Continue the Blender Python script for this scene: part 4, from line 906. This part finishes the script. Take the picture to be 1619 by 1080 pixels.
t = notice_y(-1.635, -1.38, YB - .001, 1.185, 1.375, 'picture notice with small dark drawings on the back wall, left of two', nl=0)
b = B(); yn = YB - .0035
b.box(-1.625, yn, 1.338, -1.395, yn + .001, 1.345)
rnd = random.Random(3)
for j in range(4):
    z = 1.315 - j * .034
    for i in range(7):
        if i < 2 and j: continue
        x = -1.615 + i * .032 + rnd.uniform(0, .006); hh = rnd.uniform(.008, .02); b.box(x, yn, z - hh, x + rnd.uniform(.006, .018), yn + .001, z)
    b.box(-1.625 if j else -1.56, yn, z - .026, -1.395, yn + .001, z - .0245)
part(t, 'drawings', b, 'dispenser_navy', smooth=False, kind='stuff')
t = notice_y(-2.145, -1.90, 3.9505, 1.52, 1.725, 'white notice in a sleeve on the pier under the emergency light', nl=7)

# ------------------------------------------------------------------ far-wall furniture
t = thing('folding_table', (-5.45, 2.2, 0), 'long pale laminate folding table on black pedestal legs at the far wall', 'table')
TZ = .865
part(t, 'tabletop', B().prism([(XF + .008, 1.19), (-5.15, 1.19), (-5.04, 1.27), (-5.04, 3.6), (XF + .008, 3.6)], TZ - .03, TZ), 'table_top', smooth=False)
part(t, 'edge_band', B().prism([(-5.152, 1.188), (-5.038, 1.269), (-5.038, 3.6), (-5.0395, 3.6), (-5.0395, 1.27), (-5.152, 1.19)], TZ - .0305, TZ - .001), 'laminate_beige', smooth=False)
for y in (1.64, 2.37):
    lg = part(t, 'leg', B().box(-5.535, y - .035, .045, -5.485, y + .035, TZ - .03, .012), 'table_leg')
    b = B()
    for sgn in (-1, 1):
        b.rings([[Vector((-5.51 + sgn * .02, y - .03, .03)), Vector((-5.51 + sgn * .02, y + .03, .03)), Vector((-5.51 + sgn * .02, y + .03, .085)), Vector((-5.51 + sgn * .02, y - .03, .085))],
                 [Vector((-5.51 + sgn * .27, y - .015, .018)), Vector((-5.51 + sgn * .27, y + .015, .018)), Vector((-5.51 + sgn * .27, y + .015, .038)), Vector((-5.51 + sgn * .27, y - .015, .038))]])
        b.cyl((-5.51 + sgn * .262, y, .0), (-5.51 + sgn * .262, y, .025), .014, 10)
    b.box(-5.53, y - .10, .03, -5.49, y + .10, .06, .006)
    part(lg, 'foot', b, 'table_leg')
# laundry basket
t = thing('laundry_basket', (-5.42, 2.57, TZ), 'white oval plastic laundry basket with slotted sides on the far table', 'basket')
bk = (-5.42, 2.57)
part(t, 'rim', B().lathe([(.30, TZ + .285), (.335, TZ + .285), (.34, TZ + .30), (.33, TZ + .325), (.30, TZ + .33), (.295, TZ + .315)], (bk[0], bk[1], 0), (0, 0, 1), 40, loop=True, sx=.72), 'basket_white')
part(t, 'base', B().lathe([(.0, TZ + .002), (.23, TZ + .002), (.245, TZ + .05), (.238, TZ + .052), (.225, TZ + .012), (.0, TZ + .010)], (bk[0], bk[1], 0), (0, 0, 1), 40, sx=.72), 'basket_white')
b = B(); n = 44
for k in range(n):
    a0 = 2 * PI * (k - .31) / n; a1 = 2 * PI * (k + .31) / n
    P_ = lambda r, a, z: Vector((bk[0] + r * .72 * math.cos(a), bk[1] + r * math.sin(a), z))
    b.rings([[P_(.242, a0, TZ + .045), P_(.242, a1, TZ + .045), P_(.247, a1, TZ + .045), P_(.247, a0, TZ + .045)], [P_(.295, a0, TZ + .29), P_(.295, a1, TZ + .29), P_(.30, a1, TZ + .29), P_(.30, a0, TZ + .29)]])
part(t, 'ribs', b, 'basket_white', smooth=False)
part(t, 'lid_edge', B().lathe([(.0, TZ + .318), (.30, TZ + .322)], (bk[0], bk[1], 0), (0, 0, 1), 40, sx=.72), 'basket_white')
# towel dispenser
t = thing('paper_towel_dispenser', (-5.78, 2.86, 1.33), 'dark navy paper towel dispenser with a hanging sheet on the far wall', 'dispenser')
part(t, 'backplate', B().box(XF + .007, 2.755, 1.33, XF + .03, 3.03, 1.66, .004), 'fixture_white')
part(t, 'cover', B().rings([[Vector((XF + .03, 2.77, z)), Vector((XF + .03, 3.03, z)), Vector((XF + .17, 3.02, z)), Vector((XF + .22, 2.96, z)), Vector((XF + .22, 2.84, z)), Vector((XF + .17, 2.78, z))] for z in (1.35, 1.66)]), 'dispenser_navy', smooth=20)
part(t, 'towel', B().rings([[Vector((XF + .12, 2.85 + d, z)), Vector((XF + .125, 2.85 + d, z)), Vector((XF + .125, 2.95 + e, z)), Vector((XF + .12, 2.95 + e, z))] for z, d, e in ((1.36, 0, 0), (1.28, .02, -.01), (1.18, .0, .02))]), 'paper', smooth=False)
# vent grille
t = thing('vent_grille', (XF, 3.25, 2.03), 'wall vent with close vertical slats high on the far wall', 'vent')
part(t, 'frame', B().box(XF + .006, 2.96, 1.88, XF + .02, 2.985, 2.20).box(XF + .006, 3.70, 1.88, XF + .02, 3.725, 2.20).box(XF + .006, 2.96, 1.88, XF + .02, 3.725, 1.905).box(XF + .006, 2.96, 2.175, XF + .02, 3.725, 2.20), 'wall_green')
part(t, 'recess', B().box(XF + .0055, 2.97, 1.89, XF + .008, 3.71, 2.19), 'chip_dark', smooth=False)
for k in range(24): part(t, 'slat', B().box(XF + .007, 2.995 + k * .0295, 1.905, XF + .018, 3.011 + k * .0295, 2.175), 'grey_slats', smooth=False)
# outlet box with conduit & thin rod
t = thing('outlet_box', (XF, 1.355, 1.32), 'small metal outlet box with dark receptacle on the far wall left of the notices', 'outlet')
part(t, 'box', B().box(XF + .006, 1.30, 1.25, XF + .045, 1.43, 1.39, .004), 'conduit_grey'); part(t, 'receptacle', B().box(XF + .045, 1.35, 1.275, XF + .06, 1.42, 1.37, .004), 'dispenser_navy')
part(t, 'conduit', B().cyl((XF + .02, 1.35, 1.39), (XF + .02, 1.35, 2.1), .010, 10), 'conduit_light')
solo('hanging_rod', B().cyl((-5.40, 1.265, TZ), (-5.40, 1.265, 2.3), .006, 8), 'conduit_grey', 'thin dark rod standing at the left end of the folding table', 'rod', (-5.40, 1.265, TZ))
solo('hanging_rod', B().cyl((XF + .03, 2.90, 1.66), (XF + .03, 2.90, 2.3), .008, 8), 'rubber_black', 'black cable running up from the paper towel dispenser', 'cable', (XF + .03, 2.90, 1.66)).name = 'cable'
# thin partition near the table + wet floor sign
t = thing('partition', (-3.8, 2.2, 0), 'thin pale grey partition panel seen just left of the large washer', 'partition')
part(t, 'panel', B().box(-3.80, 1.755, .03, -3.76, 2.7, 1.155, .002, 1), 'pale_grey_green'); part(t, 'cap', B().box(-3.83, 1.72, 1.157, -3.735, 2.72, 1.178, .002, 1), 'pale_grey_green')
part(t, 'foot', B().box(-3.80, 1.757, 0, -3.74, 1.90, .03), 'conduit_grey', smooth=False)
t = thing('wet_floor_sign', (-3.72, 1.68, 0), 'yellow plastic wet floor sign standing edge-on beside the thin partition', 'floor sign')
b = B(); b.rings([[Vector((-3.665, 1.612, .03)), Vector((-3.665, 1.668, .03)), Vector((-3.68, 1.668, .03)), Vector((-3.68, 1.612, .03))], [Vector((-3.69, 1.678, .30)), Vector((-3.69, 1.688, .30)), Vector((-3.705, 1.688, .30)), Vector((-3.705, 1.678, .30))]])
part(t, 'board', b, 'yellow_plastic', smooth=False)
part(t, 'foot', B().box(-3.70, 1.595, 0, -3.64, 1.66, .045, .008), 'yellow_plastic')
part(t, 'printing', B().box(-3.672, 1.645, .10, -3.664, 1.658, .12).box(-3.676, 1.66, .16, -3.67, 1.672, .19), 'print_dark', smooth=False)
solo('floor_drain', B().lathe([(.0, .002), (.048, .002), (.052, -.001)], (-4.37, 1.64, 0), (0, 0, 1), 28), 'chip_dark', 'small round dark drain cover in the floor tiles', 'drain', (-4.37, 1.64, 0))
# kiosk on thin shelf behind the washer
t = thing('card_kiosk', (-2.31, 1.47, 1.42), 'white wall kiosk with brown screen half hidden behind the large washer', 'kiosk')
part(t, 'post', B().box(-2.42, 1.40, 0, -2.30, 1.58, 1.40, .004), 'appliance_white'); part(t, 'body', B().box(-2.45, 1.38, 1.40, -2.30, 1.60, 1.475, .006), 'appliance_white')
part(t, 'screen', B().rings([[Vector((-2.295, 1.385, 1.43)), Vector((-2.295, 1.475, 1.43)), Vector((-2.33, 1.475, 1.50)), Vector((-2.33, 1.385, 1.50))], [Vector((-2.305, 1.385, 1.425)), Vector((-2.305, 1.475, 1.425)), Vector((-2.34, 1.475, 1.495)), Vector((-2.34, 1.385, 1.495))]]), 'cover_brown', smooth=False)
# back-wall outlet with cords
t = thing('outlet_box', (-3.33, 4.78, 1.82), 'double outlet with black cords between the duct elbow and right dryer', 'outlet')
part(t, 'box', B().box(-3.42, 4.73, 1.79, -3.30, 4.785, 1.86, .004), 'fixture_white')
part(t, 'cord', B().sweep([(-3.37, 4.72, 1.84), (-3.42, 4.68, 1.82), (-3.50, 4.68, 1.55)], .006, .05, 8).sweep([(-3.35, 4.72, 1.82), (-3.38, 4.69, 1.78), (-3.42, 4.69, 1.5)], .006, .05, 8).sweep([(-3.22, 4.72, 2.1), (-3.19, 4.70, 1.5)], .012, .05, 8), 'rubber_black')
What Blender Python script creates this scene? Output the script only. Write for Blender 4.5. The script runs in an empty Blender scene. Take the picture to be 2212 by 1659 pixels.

___

BRIEF: Quote exactly the opening line of the material above and every line after it, up to and including the line that contains "t = notice_y(-2.145, -1.90, 3.9505, 1.52, 1.725, 'white".

SOLVED EXERCISE:
Continue the Blender Python script for this scene: part 4, from line 906. This part finishes the script. Take the picture to be 1619 by 1080 pixels.
t = notice_y(-1.635, -1.38, YB - .001, 1.185, 1.375, 'picture notice with small dark drawings on the back wall, left of two', nl=0)
b = B(); yn = YB - .0035
b.box(-1.625, yn, 1.338, -1.395, yn + .001, 1.345)
rnd = random.Random(3)
for j in range(4):
    z = 1.315 - j * .034
    for i in range(7):
        if i < 2 and j: continue
        x = -1.615 + i * .032 + rnd.uniform(0, .006); hh = rnd.uniform(.008, .02); b.box(x, yn, z - hh, x + rnd.uniform(.006, .018), yn + .001, z)
    b.box(-1.625 if j else -1.56, yn, z - .026, -1.395, yn + .001, z - .0245)
part(t, 'drawings', b, 'dispenser_navy', smooth=False, kind='stuff')
t = notice_y(-2.145, -1.90, 3.9505, 1.52, 1.725, 'white notice in a sleeve on the pier under the emergency light', nl=7)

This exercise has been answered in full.